Grants are typically designed to cover a 1- or 2-year project, with an expectation that at least one publication-quality research report will emerge within 3 years.

ISPS Procedures

Yale faculty, postdocs, students, and staff must adhere to university policies and all Federal and State laws.

Before Applying

Please inquire with Limor Peer (limor.peer(at)yale.edu) with any questions.

Before Funds are Released

You will be asked to provide the following documents:

  • Data Management Plan. Information about how data will be collected, stored, secured, analyzed, disseminated, and preserved over the lifecycle of a research project (up to 1 page). More information is available from the Yale University Library.
  • Open Research Plan. Information about how the researcher plans to make all outputs of the research as open and accessible as possible. Includes pre-registration, data and code sharing and archiving, reproducibility checks (up to 1 page). More information is available from the Turing Way.
  • Human Subjects Research. A copy of the approved request to the Human Subjects Committee, upon receipt, if human subjects will be used. We also urge researchers to consult the ethics statements of their respective disciplines. Yale University policy requires that certain types of research projects involving human subjects be reviewed by an Institutional Review Board prior to the start of the study to ensure that the project meets University Policy and any other applicable regulations. If your project will require an IRB, you must receive approval before engaging in the research and provide it to Christina Butler, ISPS Operations Manager (christina.butler@yale.edu), before drawing down funds from your award. To see if your project needs to be reviewed, for advice on working with human subjects, and for more information about the IRB process and requirements, go to the Yale University Human Research Protection Program website.

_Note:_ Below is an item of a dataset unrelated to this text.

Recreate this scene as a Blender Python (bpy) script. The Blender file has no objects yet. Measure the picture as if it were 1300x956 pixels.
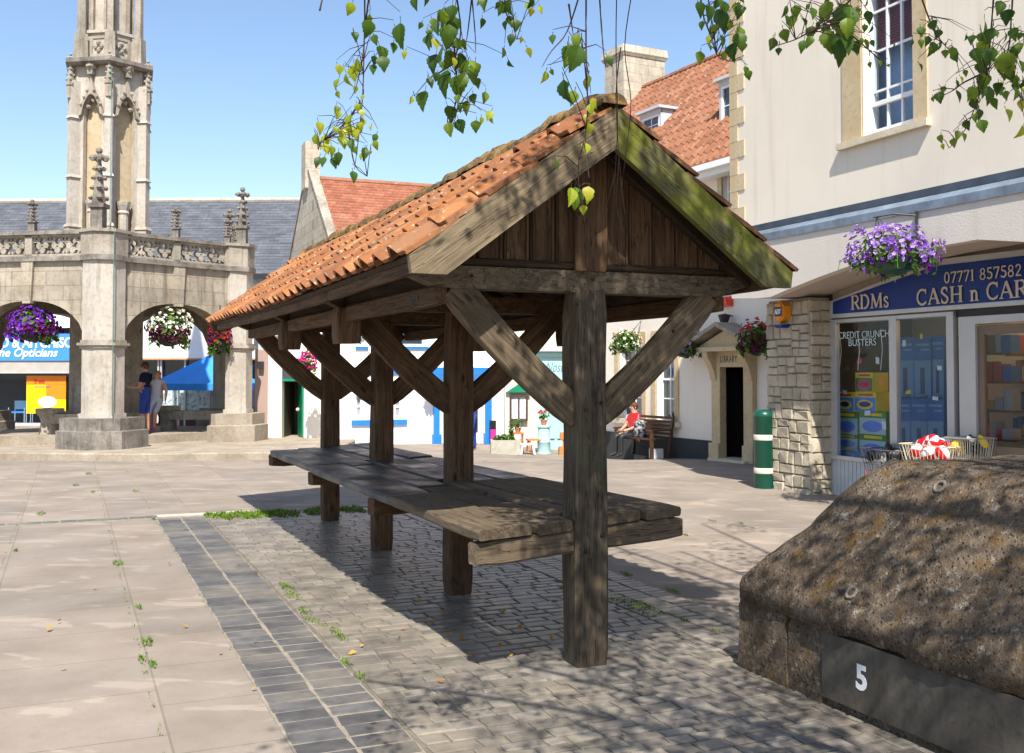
import bpy, math, random
from math import sin, cos, pi, radians, sqrt, atan2
from mathutils import Vector, Matrix, noise
from mathutils.geometry import tessellate_polygon
random.seed(11)
R = random.Random(5)
C = bpy.context.scene.collection
V = Vector

# ------------------------------------------------------------------ camera model (metres, camera at x=0, y=0)
F, CX, CY, HZ, CH = 1311.5, 650.0, 433.0, 473.2, 1.85
TH = math.atan((HZ - CY) / F)
def ray(px, py):
    u, v = (px - CX) / F, -(py - CY) / F
    d = V((u, cos(TH) - v * sin(TH), sin(TH) + v * cos(TH)))
    return d / d.y
def at(px, py, d):
    r = ray(px, py)
    return V((r.x * d, d, CH + r.z * d))
def G(px, py, z=0.0):
    r = ray(px, py)
    return at(px, py, (z - CH) / r.z)
def proj(p):
    x, y, z = p[0], p[1], p[2] - CH
    d = y * cos(TH) + z * sin(TH)
    if d < .05: return None
    return (CX + F * x / d, CY - F * (-y * sin(TH) + z * cos(TH)) / d, d)
def gz(x, y):
    return -.33 * math.exp(-((x - 2.2) / 2.6) ** 2 - ((y - 26) / 2.6) ** 2)

class Fr:                     # a local frame: u along a wall, v to the right of u, z up
    def __init__(s, o, ang=None, u=None):
        s.o = V((o[0], o[1], 0))
        if u is None: u = (-sin(ang), cos(ang))
        l = math.hypot(*u)
        s.u = V((u[0] / l, u[1] / l, 0)); s.v = V((s.u.y, -s.u.x, 0))
    def P(s, u, v, z): return s.o + s.u * u + s.v * v + V((0, 0, z))
    def hit(s, px, py, v=0.0):    # (u, z) where the sight line meets the plane v
        r = ray(px, py); q = s.o + s.v * v
        t = q.dot(s.v) / r.dot(s.v)
        p = r * t
        return (p - s.o).dot(s.u), CH + r.z * t
    def uv(s, p):
        q = V((p[0], p[1], 0)) - s.o
        return q.dot(s.u), q.dot(s.v)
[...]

Yale Policies: Please review all other relevant University Policies & Procedures including the Research Data and Materials Policy.

At the Start of the Project

Upon receipt of ISPS research funding, ISPS requires the following:

  • ISPS account. Contact the ISPS Business Office to set up an account for your research project.
  • Contracts. Yale faculty and students may not personally sign a contract to be paid with university funds. Contracts for the purchase of goods or services from an outside vendor must be signed by an authorized Yale purchasing agent before the work begins. All other agreements with third parties involving research conducted at Yale (such as a Data Use Agreement, Statement of Work, or a Confidentiality Agreement; see information about contracts at Yale and contract FAQs) must be similarly reviewed and signed by the appropriate authorized Yale agent before the work begins to ensure it is in accordance with ISPS requirements, Yale policies, and federal, state, and local laws. For all research, regardless of funding source, we recommend using the Office of General Counsel’s Signature Authority Tool to determine who has authority to review and sign an agreement (login required).
  • Purchasing. All ISPS researchers must consult university policies and standard purchasing methods to ensure compliance with all Federal and State Laws. Please consult the Business Office before entering into any contract or agreement with vendors or collaborators (see above). The business office will obtain goods and services through proper University channels, usually through a purchase requisition process in SciQuest.

Upon Completion of the Project

Upon completion of the research, ISPS requests:

  • Data Archiving. PIs are required to provide to ISPS,
    • A complete final data set (will be kept in a secure, proprietary data archive unless the data can be publicly shared)
    • Cleaning and analysis code
    • Supplementary materials (such as codebook, printed treatment materials, etc.)

ISPS is committed to making research as FAIR (findable, accessible, interoperable, and reusable) as possible. ISPS-funded projects will include a statement describing plans to archive data and code or a brief statement explaining why sharing or archiving the data is not possible. The ISPS Data Archive is repository for digital files associated with scholarly studies conducted by ISPS-affiliated researchers, including data, code, and associated materials underlying the published results. ISPS helps you fulfill open data requirement and provides pre-publication data curation and code review services.

  • Research report. PIs are requested to provide a brief report to the ISPS director regarding research progress, outcomes, and disposition of the awarded funds. PIs are also expected to work with ISPS communication director to disseminate the research.
  • Acknowledging ISPS. Please acknowledge ISPS with the following language when publicizing or presenting your research results: “This research was supported by a grant from the Institution for Social and Policy Studies at Yale University.”